I rise to present the first Budget of a free and independent India. This occasion may well be considered an historic one and I count it a rare privilege that it has fallen to me to be the Finance Minister to present this Budget. while I am conscious of the honour that is implied in this position, I am even more conscious of the responsibilities that face the custodian of the finances of India at this critical juncture…

He then swiftly addressed the elephant in the room: ‘Whatever might be the immediate political justification of partition, its economic consequences must be fully appreciated if the two dominions are to safeguard the interests of the ordinary man in both new States’. Strikingly, Chetty went on to suggest that the economic prosperity of India and Pakistan were linked and argued for economic cooperation and integration taking into account the strengths and weakness of both countries.

Chetty went on to provide a tour de force of India’s economic situation and presented his financial plan. The budget, he said, was an interim one and covered seven and a half months starting from 15 August 1947 up until 31 March 1948. The target budget revenue was Rs. 171.5 crore, the revenue expenditure stood at Rs. 197 crore and the fiscal deficit was Rs. 26 crores.

Budget priorities mirrored India’s political and economic predicament at the time. Large portions were allocated to partition related relief and rehabilitation, defence and self-sufficiency in food grain. A whopping 47% of the total budget was allocated for defence expenditure.

Public reaction to the budget appeared measured and unpolarised. One newspaper cheekily titled their front-page report ‘Free India’s First Budget: ‘No Surprises‘ since Chetty stated in his speech that there would be no surprises associated with the budget. It appears that Chetty convincingly assuaged concerns that India wasn’t heading towards bankruptcy – and that was enough. The days of blockbuster budgets hadn’t arrived yet.

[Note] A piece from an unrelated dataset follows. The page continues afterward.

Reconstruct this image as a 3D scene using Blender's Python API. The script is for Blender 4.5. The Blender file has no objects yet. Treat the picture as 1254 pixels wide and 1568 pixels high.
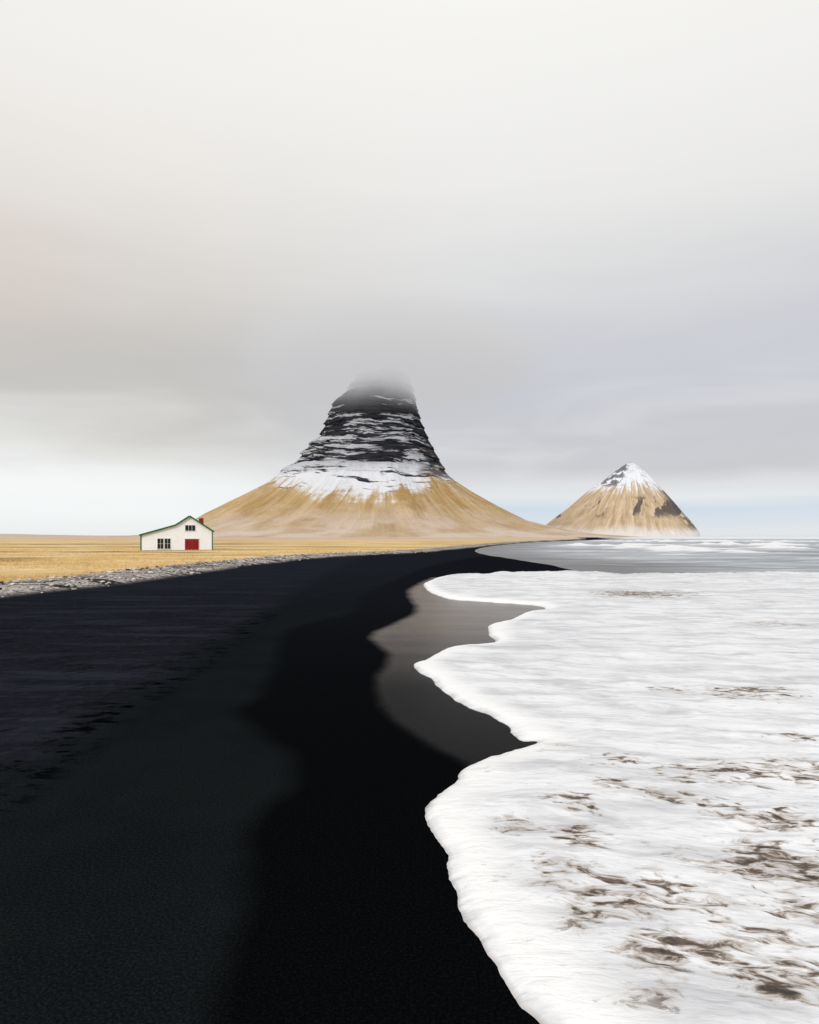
import bpy, math, random
import numpy as np
from mathutils import noise as mn, Vector
random.seed(4); rng=np.random.default_rng(4)
S=bpy.context.scene
H=2.2
S.view_settings.view_transform='Standard'; S.view_settings.look='None'; S.view_settings.exposure=0

# ---------- image pixels, unprojected through the camera -> ground coordinates (metres)
def g(u,v,z=0.0):
    y=(H-z)*1000.0/(v-820.0); return ((u-627.0)/1000.0*y, y)
def crom(P,n=6,closed=False):
    P=[np.array(p,float) for p in P]; out=[]
    m=len(P)
    for i in range(m-1):
        p0=P[max(i-1,0)];p1=P[i];p2=P[i+1];p3=P[min(i+2,m-1)]
        for k in range(n):
            t=k/n
            out.append(0.5*((2*p1)+(-p0+p2)*t+(2*p0-5*p1+4*p2-p3)*t*t+(-p0+3*p1-3*p2+p3)*t**3))
    out.append(P[-1]); return out
def unproj(L,z=0.0,n=6):
    return [g(a,b,z) for a,b in crom(L,n)]
def sdf(X,Y,poly):
    P=np.array(poly,float); Q=np.roll(P,-1,0)
    best=np.full(X.shape,1e18); ins=np.zeros(X.shape,bool)
    for (ax,ay),(bx,by) in zip(P,Q):
        dx,dy=bx-ax,by-ay; L=dx*dx+dy*dy
        if L<1e-12: continue
        t=np.clip(((X-ax)*dx+(Y-ay)*dy)/L,0,1)
        d=(X-ax-t*dx)**2+(Y-ay-t*dy)**2
        best=np.minimum(best,d)
        c=((ay>Y)!=(by>Y))
        if abs(dy)>1e-12: ins^= c&(X<(Y-ay)*dx/dy+ax)
    d=np.sqrt(best); return np.where(ins,d,-d)
def ldist(X,Y,line):
    P=np.array(line,float); best=np.full(X.shape,1e18)
    for (ax,ay),(bx,by) in zip(P[:-1],P[1:]):
        dx,dy=bx-ax,by-ay; L=dx*dx+dy*dy+1e-12
        t=np.clip(((X-ax)*dx+(Y-ay)*dy)/L,0,1)
        best=np.minimum(best,(X-ax-t*dx)**2+(Y-ay-t*dy)**2)
    return np.sqrt(best)
def ss(x,a,b):
    t=np.clip((x-a)/(b-a),0,1); return t*t*(3-2*t)
_tab=rng.random((256,256))
def vn(x,y):
    xi=np.floor(x).astype(np.int64); yi=np.floor(y).astype(np.int64); fx=x-xi; fy=y-yi
    fx=fx*fx*(3-2*fx); fy=fy*fy*(3-2*fy)
    a=_tab[xi%256,yi%256];b=_tab[(xi+1)%256,yi%256];c=_tab[xi%256,(yi+1)%256];d=_tab[(xi+1)%256,(yi+1)%256]
    return (a*(1-fx)+b*fx)*(1-fy)+(c*(1-fx)+d*fx)*fy*1.0-0.5
def fbm(x,y,o=4):
    s=0;a=1;t=0
    for k in range(o):
        s=s+a*vn(x*2**k+17.3*k,y*2**k+5.1*k); t+=a; a*=.5
    return s/t*2

# ---------- node helper
class NB:
    def __init__(s,name,world=False):
        if world: s.nt=name.node_tree
        else:
            s.mat=bpy.data.materials.new(name); s.mat.use_nodes=True; s.nt=s.mat.node_tree
        s.nt.nodes.clear()
    def n(s,t): return s.nt.nodes.new(t)
    def put(s,sock,v):
        if isinstance(v,bpy.types.NodeSocket): s.nt.links.new(v,sock)
        elif v is not None:
            if sock.type=='RGBA' and not hasattr(v,'__len__'): v=(v,v,v,1)
            elif sock.type=='RGBA' and len(v)==3: v=tuple(v)+(1,)
            elif sock.type=='VECTOR' and not hasattr(v,'__len__'): v=(v,v,v)
            sock.default_value=v
    def m(s,op,a,b=None,c=None,clamp=False):
        k=s.n('ShaderNodeMath');k.operation=op;k.use_clamp=clamp
        for i,v in enumerate((a,b,c)):
            if v is not None: s.put(k.inputs[i],v)
        return k.outputs[0]
    def add(s,a,b): return s.m('ADD',a,b)
    def mul(s,a,b): return s.m('MULTIPLY',a,b)
    def sub(s,a,b): return s.m('SUBTRACT',a,b)
    def st(s,x,a,b,lo=0.0,hi=1.0):
        k=s.n('ShaderNodeMapRange');k.interpolation_type='SMOOTHSTEP'
        s.put(k.inputs[0],x);s.put(k.inputs[1],a);s.put(k.inputs[2],b);s.put(k.inputs[3],lo);s.put(k.inputs[4],hi)
        return k.outputs[0]
    def mix(s,f,a,b,mode='MIX'):
        k=s.n('ShaderNodeMix');k.data_type='RGBA';k.blend_type=mode;k.clamp_factor=True
        s.put(k.inputs[0],f);s.put(k.inputs[6],a);s.put(k.inputs[7],b);return k.outputs[2]
    def attr(s,nm,vec=False):
        k=s.n('ShaderNodeAttribute');k.attribute_name=nm;return k.outputs['Vector' if vec else 'Fac']
    def pos(s): return s.n('ShaderNodeNewGeometry').outputs['Position']
    def xyz(s,v):
        k=s.n('ShaderNodeSeparateXYZ');s.put(k.inputs[0],v);return k.outputs
    def cmb(s,x,y,z=0.0):
        k=s.n('ShaderNodeCombineXYZ');s.put(k.inputs[0],x);s.put(k.inputs[1],y);s.put(k.inputs[2],z);return k.outputs[0]
    def vmul(s,v,w):
        k=s.n('ShaderNodeVectorMath');k.operation='MULTIPLY';s.put(k.inputs[0],v);s.put(k.inputs[1],w);return k.outputs[0]
    def rotz(s,v,deg):
        k=s.n('ShaderNodeVectorRotate');k.rotation_type='Z_AXIS';s.put(k.inputs['Vector'],v);k.inputs['Angle'].default_value=math.radians(deg);return k.outputs[0]
    def noise(s,v,sc=1.0,det=4.0,ro=.5,dist=0.0):
        k=s.n('ShaderNodeTexNoise');s.put(k.inputs['Vector'],v);s.put(k.inputs['Scale'],sc);s.put(k.inputs['Detail'],det)
        s.put(k.inputs['Roughness'],ro);s.put(k.inputs['Distortion'],dist);return k.outputs[0]
    def ramp(s,f,stops,interp='LINEAR'):
        k=s.n('ShaderNodeValToRGB');s.put(k.inputs[0],f);cr=k.color_ramp;cr.interpolation=interp
        while len(cr.elements)<len(stops): cr.elements.new(.5)
        for e,(p,c) in zip(cr.elements,stops):
            e.position=p;e.color=tuple(c)+(1,) if hasattr(c,'__len__') else (c,c,c,1)
        return k.outputs[0]
    def bump(s,h,strength=.5,dist=.02):
        k=s.n('ShaderNodeBump');s.put(k.inputs['Strength'],strength);s.put(k.inputs['Distance'],dist);s.put(k.inputs['Height'],h);return k.outputs[0]
    def pbr(s,col,rough=.8,spec=.3,nrm=None):
        b=s.n('ShaderNodeBsdfPrincipled');s.put(b.inputs['Base Color'],col);s.put(b.inputs['Roughness'],rough)
        s.put(b.inputs['Specular IOR Level'],spec)
        if nrm is not None:s.put(b.inputs['Normal'],nrm)
        o=s.n('ShaderNodeOutputMaterial');s.nt.links.new(b.outputs[0],o.inputs[0]);return s.mat
def lin(r,gg,b):
    f=lambda c:(c/255/12.92 if c<=10 else ((c/255+.055)/1.055)**2.4)
    return (f(r),f(gg),f(b))

def mesh_obj(name,V,F,mat=None,smooth=True,parent=None,attrs=None):
    me=bpy.data.meshes.new(name)
    V=np.asarray(V,dtype=np.float32)
    if isinstance(F,np.ndarray):
        me.vertices.add(len(V));me.vertices.foreach_set('co',V.ravel())
        k=F.shape[1];me.loops.add(F.size);me.loops.foreach_set('vertex_index',F.ravel().astype(np.int32))
        me.polygons.add(len(F));me.polygons.foreach_set('loop_start',(np.arange(len(F))*k).astype(np.int32))
        me.polygons.foreach_set('loop_total',np.full(len(F),k,np.int32));me.update(calc_edges=True)
    else: me.from_pydata(V.tolist(),[],F);me.update()
    me.polygons.foreach_set('use_smooth',[smooth]*len(me.polygons))
    if attrs:
        for nm,a in attrs.items():
            a=np.asarray(a,dtype=np.float32)
            if a.ndim==1:
                at=me.attributes.new(nm,'FLOAT','POINT');at.data.foreach_set('value',a)
            else:
                at=me.attributes.new(nm,'FLOAT_VECTOR','POINT');at.data.foreach_set('vector',a.ravel())
    ob=bpy.data.objects.new(name,me);S.collection.objects.link(ob)
    if mat:me.materials.append(mat)
    if parent:ob.parent=parent
    return ob

# ---------- common terrain grid
ys=[-15,-9,-5,-3,-1.5,-.5,.3,.9,1.4,1.8,2.1,2.35]
v=1690.0
while v>826: ys.append(H*1000/(v-820)); v-=2.2 if v>900 else 1.2
y=ys[-1]
while y<26000: y*=1.13; ys.append(y)
ys=np.array(ys)
ts=np.concatenate([np.linspace(-4,-.85,40)[:-1],np.linspace(-.85,.85,760),np.linspace(.85,4,40)[1:]])
Yg,Tg=np.meshgrid(ys,ts,indexing='ij')
Xg=Tg*(np.maximum(Yg,0)+1.8)
NR,NC=Xg.shape
X=Xg.ravel();Y=Yg.ravel();D=np.sqrt(X*X+Y*Y)+.01
idx=np.arange(NR*NC).reshape(NR,NC)
Q=np.stack([idx[:-1,:-1],idx[:-1,1:],idx[1:,1:],idx[1:,:-1]],-1).reshape(-1,4)
def sheet(name,Z,keep,attrs,mat):
    q=Q[keep[Q].any(1)]
    used=np.unique(q);re=np.zeros(NR*NC,np.int64);re[used]=np.arange(len(used))
    return mesh_obj(name,np.stack([X,Y,Z],-1)[used],re[q],mat,True,None,{k:a[used] for k,a in attrs.items()})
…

Chetty was the Finance Minister for a short period, and his tenure ended with controversy. It was alleged that he did not investigate certain mill owners who were suspected of evading tax. There seem to be two accounts of this controversy: the first argues that Chetty decided not to go after the mill owners by his own accord, the second suggests that Patel influenced Chetty. Eventually, Nehru forced Chetty to hand in his papers, bringing Chetty the unfortunate distinctionof being the first minister in independent India who was made to resign.